Helen Pringle explores the provenance, and some more, of words attributed to Voltaire in this article. He was alleged to have said, but never did, that he would defend a man’s right to say something to the death, even if he didn’t agree with it.
Another phrase that is attributed to a famous 18th Century figure, but again without the provenance being proven is “All that is necessary for evil to triumph is for good men to do nothing”. Those words are attributed to Edmund Burke and have run riot across the Internet. The first time that I came across them was on the letterhead of Jim Killen, then Member for Moreton. I suspect that this is one of the few times that Jim has actually been ahead of the times, and I took them to heart.
Pity that the moderates in the New South Wales Liberal Party haven’t. John Brogden probably had a range of reasons for stepping down, but none of them should have been that if he didn’t the Right would have made his position untenable. Yet this is being suggested as one of his reasons.
When I joined the Queensland Liberal Party it was a subset of middle Australia. It isn’t anymore. The right moved in along with a curious asymmetry. Santo Santoro and his acolytes were prepared to do all sorts of things that moderates wouldn’t, such as identifying their enemy and turning up to meetings in numbers and voting to support their friends. The people I was friendly with too frequently found that doing attractive social things was more important than standing up for principles. As things turned unpleasant, they left. Or worse, they sniped from the sidelines and complained about branch stacking and other attrocities, rather than signing their friends up.
The same process appears to be happening in New South Wales with moderates like Joe Hockey resorting to the media to launch their missiles at David Clarke, the NSW Santoro equivalent.
Politics isn’t just a battle of ideas. To determine who wins you have to count the bodies – that’s what majorities are about. Those of us in the middle have no right to complain unless we are prepared to get involved.

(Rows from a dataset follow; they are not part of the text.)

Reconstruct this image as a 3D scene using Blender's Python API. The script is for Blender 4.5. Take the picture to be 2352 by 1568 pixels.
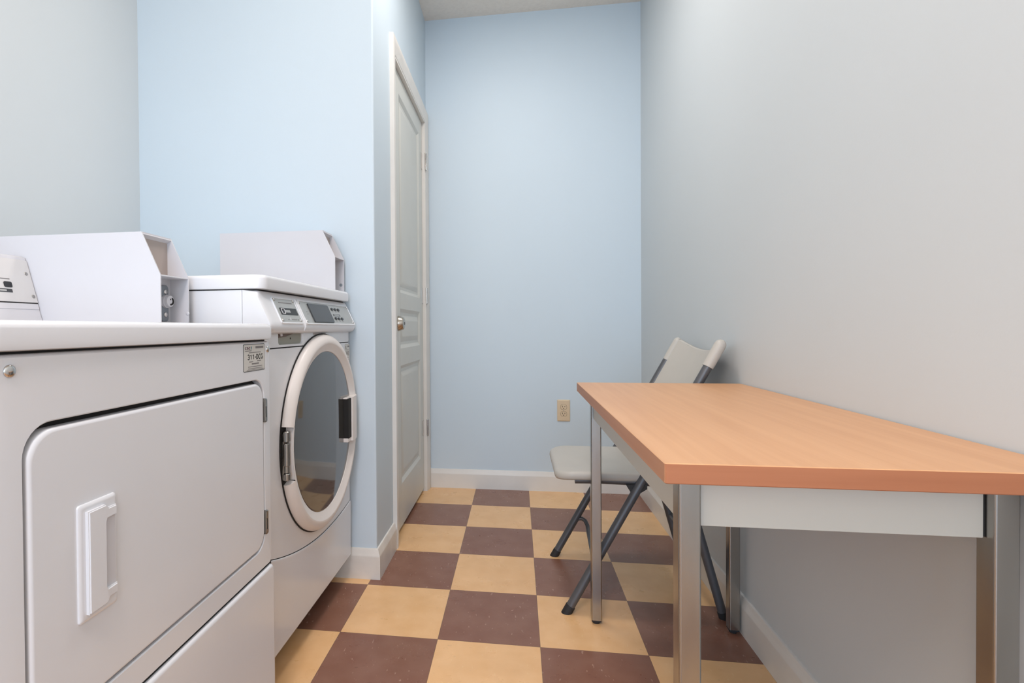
import bpy, bmesh, math, random
from mathutils import Vector, Matrix
random.seed(3)
for o in list(bpy.data.objects): bpy.data.objects.remove(o)
S = bpy.context.scene
COL = S.collection
PI = math.pi

# ------------------------------------------------------------ camera
CX, CY, CZ = -0.06256, -2.78293, 0.93775
YAW, PITCH, ROLL, FPX = 0.141659, 0.0117998, 0.0070515, 1213.04
fw = Vector((-math.sin(YAW)*math.cos(PITCH), math.cos(YAW)*math.cos(PITCH), -math.sin(PITCH)))
rt = Vector((math.cos(YAW), math.sin(YAW), 0)); dn = fw.cross(rt)
r2 = rt*math.cos(ROLL)+dn*math.sin(ROLL); d2 = -rt*math.sin(ROLL)+dn*math.cos(ROLL)
cam = bpy.data.cameras.new('camera'); camo = bpy.data.objects.new('camera', cam); COL.objects.link(camo)
M = Matrix((r2, -d2, -fw)).transposed().to_4x4(); M.translation = (CX, CY, CZ)
camo.matrix_world = M
cam.sensor_width = 36; cam.lens = FPX/2352*36
cam.shift_x = 161.2/2352; cam.shift_y = -16.05/2352
cam.clip_start = 0.02; cam.clip_end = 50
S.camera = camo
S.view_settings.view_transform = 'Standard'; S.view_settings.look = 'None'
S.view_settings.gamma = 1; S.view_settings.use_curve_mapping = False
S.view_settings.exposure = 0.12

# ------------------------------------------------------------ world and lights
w = bpy.data.worlds.new('world'); S.world = w; w.use_nodes = True
w.node_tree.nodes['Background'].inputs[0].default_value = (.8, .9, 1, 1)
w.node_tree.nodes['Background'].inputs[1].default_value = 0.05
def area(name, loc, target, sx, sy, power, col, spread=PI):
    l = bpy.data.lights.new(name, 'AREA'); l.shape = 'RECTANGLE'; l.size = sx; l.size_y = sy
    l.energy = power; l.color = col; l.spread = spread
    o = bpy.data.objects.new(name, l); COL.objects.link(o); o.location = loc
    o.rotation_euler = (Vector(target)-Vector(loc)).to_track_quat('-Z', 'Y').to_euler(); return o
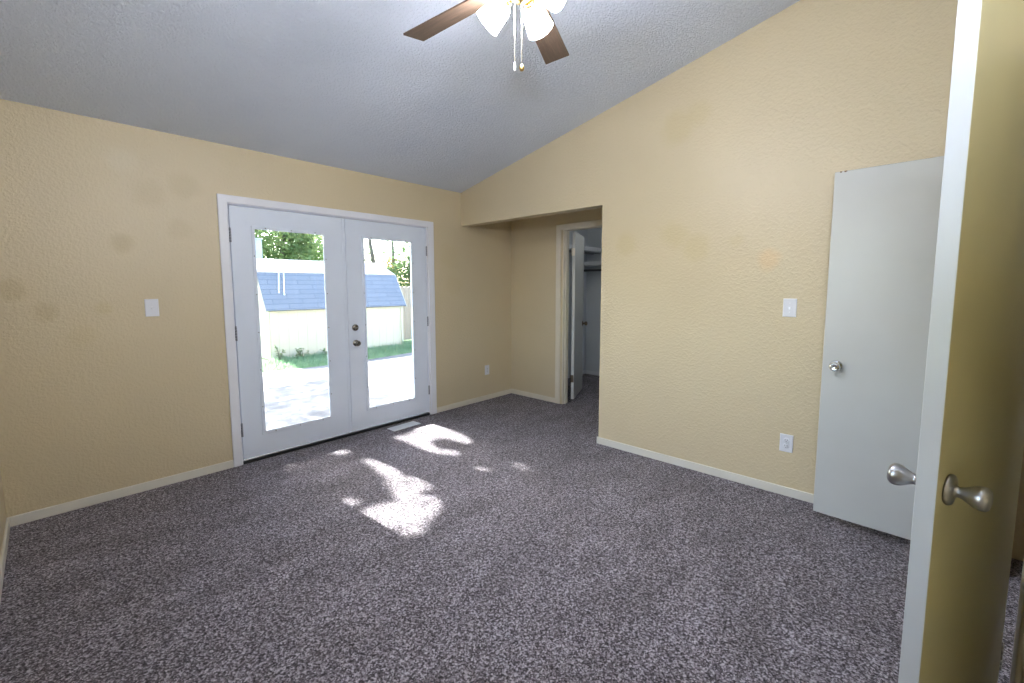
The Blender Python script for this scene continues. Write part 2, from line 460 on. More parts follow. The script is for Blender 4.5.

Posted by Graham at 9:57 pm | Comments Off on Evil triumphs |
Filed under: Australian Politics

September 05, 2005 | Graham

Intelligent design



The latest trend to be hitting metaphysics appears to be “Intelligent Design” (see this article by Hiram Caton in On Line Opinion). The theory that the universe is so obviously well-constructed that it must have been intelligently designed is apparently so compelling that it has led Brendan Nelson to suggest it ought to be discussed alongside evolution in school (although I note that he doesn’t appear to be a proponent of it as being true).
It’s not a particularly good theory, as my now 10 year old younger daughter (named Sophia, which sometimes appropriately means “wise”) pointed out when she was three. Driving along late one Sunday she asked me “Who made the world Daddy?” Not wanting to needlessly complicate the answer, and conscious she had been to Sunday School that morning I replied, “God made the world darling.” Silence. A few minutes later: “Who made God Daddy?” Good question. You can’t explain complex systems just by proposing even more complex systems behind them if the existence of complexity is the issue in the first place. So much for intelligent design. Out of the mouths of babes (which is a quick precis of yesterday’s gospel reading as well).
But metaphysics isn’t the only area where we have trouble accepting that things just happen. Take natural phenomena like Hurrican Katrina. We are already being earnestly told that it is all due to global warming, despite the fact that even the IPCC, so frequently accused of boosting the global warming case, predicts little significant increase in hurricane strength as a result of global warming.
We’re so hooked on the idea of intelligent causation that if it’s not God, it must be us. It couldn’t just happen. Someone must be to blame.
Of course someone is to blame, not for the hurricane, but for the consequences. The problem in New Orleans isn’t the hurricane so much as the lack of expenditure on maintaining and developing infrastructure. It’s not a problem unique to the US. It exists here as well, as our frequent power black-outs attest.
The recent House of Lords report into Greenhouse essentially said that adaption to Greenhouse was likely to be more fruitful than abatement. The story of the Anglophone world since the Reagan tax revolution (and the rest of the world for all I know) has been under-investment in infrastructure as a way of lowering tax rates. The devastation of Katrina shows just what false economy that can be, not to mention the human cost of that economy – it’s not very intelligent, by design or otherwise.